News Articles

In the Loop

10/05/2003 08:00:00 PM Eastern
Items:

Physician, Injure Thyself

Make Way For Raymond

Nets Knocked

Latinos Lacking

Backhaul Woes

Physician, Injure Thyself

Cable is much, much better than satellite. You can get video-on-demand, you don't have to buy any equipment, you get a discount on high-speed Internet service, and rain won't wreak havoc with your signal. And who makes such an argument? Cablevision Systems, which also happens to own startup DBS satellite service, Voom (see page 10). The MSO uses lots of local ad avails for a polished campaign attacking DBS for all sorts of problems. A particularly choice part of the Web site for Cablevision's iO digital cable product has a table lining up all of DBS's deficiencies, none of which presumably will be resolved by switching to Voom. "When you look at the facts, it's easy to see why iO is a better choice than satellite." Can't wait for Voom's Oct. 15 launch.—J.M.H.

Make Way For Raymond

Word has it that King World will be taking the cast of network/syndication hit Everybody Loves Raymond to Las Vegas for the NATPE show in January. By the time NATPE rolls around, selling of the second syndicated cycle of Raymond will be well under way, says Roger King, CEO of CBS Enterprises and King World Productions.

Raymond went into syndication in fall 2001, but the show is possibly a bigger hit today than it was then, and it just came off its first Emmy win for Outstanding Comedy Series. Raymond is expected to reap at least $1 billion in revenues from its syndication sales and likely more once the show's run is complete.—P.A.

Nets Knocked

Martin Sorrell, CEO of the WPP Group, gave the TV networks something to think about last week in comments at a Goldman Sachs conference in New York. He said advertisers have to find an alternative to network advertising because it's simply becoming too costly.

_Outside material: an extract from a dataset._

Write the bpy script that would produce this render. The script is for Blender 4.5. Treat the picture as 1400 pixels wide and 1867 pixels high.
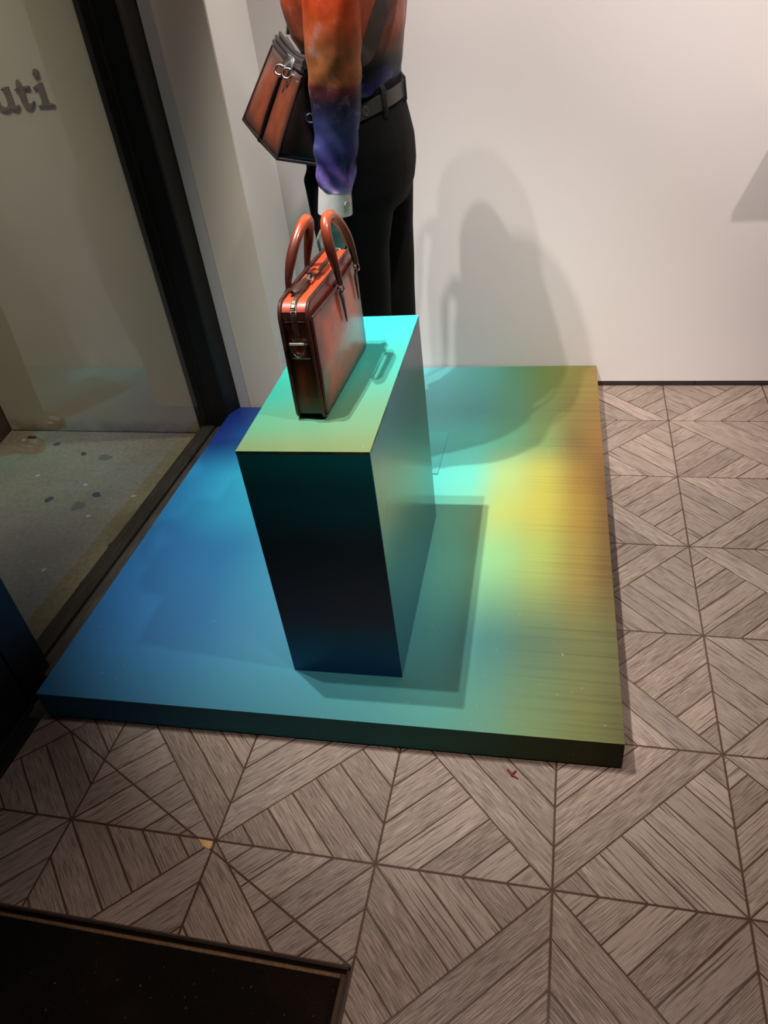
import bpy, bmesh, math, random
from mathutils import Vector, Matrix, noise
random.seed(7)
S = 0.35                                    # metres per floor tile; coordinates below are in tiles
sc = bpy.context.scene
for o in list(bpy.data.objects): bpy.data.objects.remove(o, do_unlink=True)
COL = sc.collection

# ------------------------------------------------------------------ camera
ax, ay, az = 9.27083328e-01, -1.38498852e-01, 2.89595506e-01
CAMROT = Matrix.Rotation(az, 3, 'Z') @ Matrix.Rotation(ax, 3, 'X') @ Matrix.Rotation(ay, 3, 'Z')
CAMPOS = Vector((2.97370202, -2.10725851, 4.23394733))
FPX = 1381.19
cd = bpy.data.cameras.new('camera'); cam = bpy.data.objects.new('camera', cd); COL.objects.link(cam)
cd.sensor_fit = 'HORIZONTAL'; cd.sensor_width = 36; cd.lens = FPX / 1400 * 36
cd.clip_start = .02; cd.clip_end = 100
cam.matrix_world = Matrix.Translation(CAMPOS * S) @ CAMROT.to_4x4()
sc.camera = cam
def px(p):                                   # projection (tiles -> photo pixels), used only to rank floor planks by size
    d = CAMROT.transposed() @ (Vector(p) - CAMPOS)
    if d.z > -.05: return None
    return (700 + FPX * d.x / -d.z, 933.5 - FPX * d.y / -d.z)

# ------------------------------------------------------------------ world, lights, exposure
w = bpy.data.worlds.new('world'); sc.world = w; w.use_nodes = True
w.node_tree.nodes['Background'].inputs[0].default_value = (.035, .04, .055, 1)
w.node_tree.nodes['Background'].inputs[1].default_value = .25
sc.view_settings.view_transform = 'Standard'; sc.view_settings.look = 'None'
sc.view_settings.gamma = 1; sc.view_settings.exposure = 0; sc.view_settings.use_curve_mapping = False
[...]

At WPP, he explained, the "strategic objective" is to steer clients away from traditional advertising and into more non-traditional services, including direct marketing, events and sponsored programming. Currently, the split at his shop is roughly 50-50. Over time, he said, that will shift to about two-thirds/one-third in favor of non-traditional marketing.

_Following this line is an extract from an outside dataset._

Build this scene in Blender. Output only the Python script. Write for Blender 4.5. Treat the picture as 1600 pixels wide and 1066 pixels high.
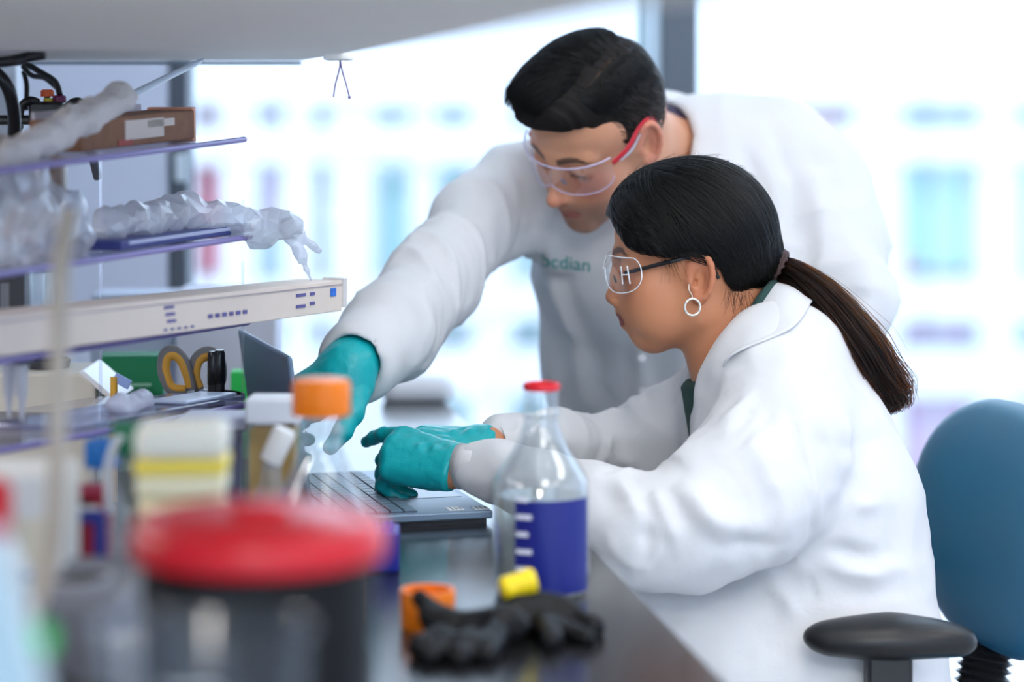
import bpy, bmesh, math, random
import numpy as np
from mathutils import Vector, Matrix, Euler

for o in list(bpy.data.objects):
    bpy.data.objects.remove(o, do_unlink=True)
SC = bpy.context.scene
COL = SC.collection
PI = math.pi
RND = random.Random(7)

# ------------------------------------------------------------------ camera
CAM_Z = 1.28
cam_data = bpy.data.cameras.new('camera')
cam = bpy.data.objects.new('camera', cam_data)
COL.objects.link(cam)
cam.location = (0, 0, CAM_Z)
cam.rotation_euler = (PI / 2, 0, 0)
cam_data.lens = 85
cam_data.sensor_width = 36
cam_data.shift_y = (150 - 533) / 1600.0
cam_data.clip_start = 0.05
cam_data.clip_end = 300
cam_data.dof.use_dof = True
cam_data.dof.focus_distance = 2.90
cam_data.dof.aperture_fstop = 2.15
cam_data.dof.aperture_blades = 0
SC.camera = cam
FPX = 85 / 36 * 1600.0


def P(px, py, Y):
    """a point of the place: seen at pixel (px, py) and standing Y metres in front of the lens"""
    return Vector(((px - 800) * Y / FPX, Y, CAM_Z - (py - 150) * Y / FPX))


# ------------------------------------------------------------------ light
SC.view_settings.view_transform = 'Standard'
SC.view_settings.look = 'None'
SC.view_settings.exposure = 0.27
SC.view_settings.gamma = 1.0
SC.view_settings.use_curve_mapping = False

world = bpy.data.worlds.new('sky')
SC.world = world
world.use_nodes = True
wn = world.node_tree.nodes
wn['Background'].inputs[0].default_value = (0.63, 0.79, 1.0, 1)
wn['Background'].inputs[1].default_value = 3.1

sun_d = bpy.data.lights.new('sun', 'SUN')
sun_d.energy = 0.8
sun_d.angle = math.radians(3)
sun_d.color = (1.0, 0.97, 0.92)
sun = bpy.data.objects.new('sun', sun_d)
COL.objects.link(sun)
sun.rotation_euler = (math.radians(38), 0, math.radians(-25))   # high, from behind the camera's building


def area(name, loc, sx, sy, watts, color=(1, 0.955, 0.90)):
    d = bpy.data.lights.new(name, 'AREA')
    d.shape = 'RECTANGLE'
    d.size = sx
    d.size_y = sy
    d.energy = watts
    d.color = color
    o = bpy.data.objects.new(name, d)
    COL.objects.link(o)
    o.location = loc
    return o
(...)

He likened the situation to the auto industry: If the price of steel increased continuously at a rate faster than inflation (as network pricing has), then automakers would be forced to "use less steel and find alternatives." No different for advertisers, he said.—S.M.

Latinos Lacking

National Hispanic Foundation for the Arts Chairman Felix Sanchez, whose group received an early copy of CBS's corporate-responsibility annual report (see story, below), sees progress in network program diversity, but he also sees some "large gaps" in casting minorities in lead roles in comedies and dramas. Among the issues he has with recent choices: Karen Sisco (left) was spun off from a film with Jennifer Lopez, so that could have been an opportunity to cast a Latina in the lead role, says Sanchez; Coupling, he says, reflects the same kind of "exclusive" environment the notably un-diverse Friends exhibits; and, with the entire cast of The Practice being overhauled, "it's a shame they couldn't find one Latino lawyer to add to the mix."—J.E.

Backhaul Woes

Problems continue to plague the FCC's plan to take a portion of broadcasters' backhaul spectrum and reallocate it to satellite companies and other new users.

The Society of Broadcast Engineers says an FCC licensing database continues to show the wrong number of TV pick-up transmitters and other facilities using backhaul channels. The society wants the FCC to delay for another six months an Oct. 16 deadline for implementing initial procedures to make room for the new services and estimate any compensation for stations. The problems caused postponement of the original April 15 date. An earlier industry study showed that, for almost a third of the 21,033 backhaul channels, geographic coordinates for receive stations were either missing or inaccurate. Many of those problems persist, the society found in an August check of the database.

The backhaul reallocation covers channels in five spectrum bands. Portions of the takeback are also delayed by compensation disputes between broadcasters and new users obligated to pay for the move.—B.M.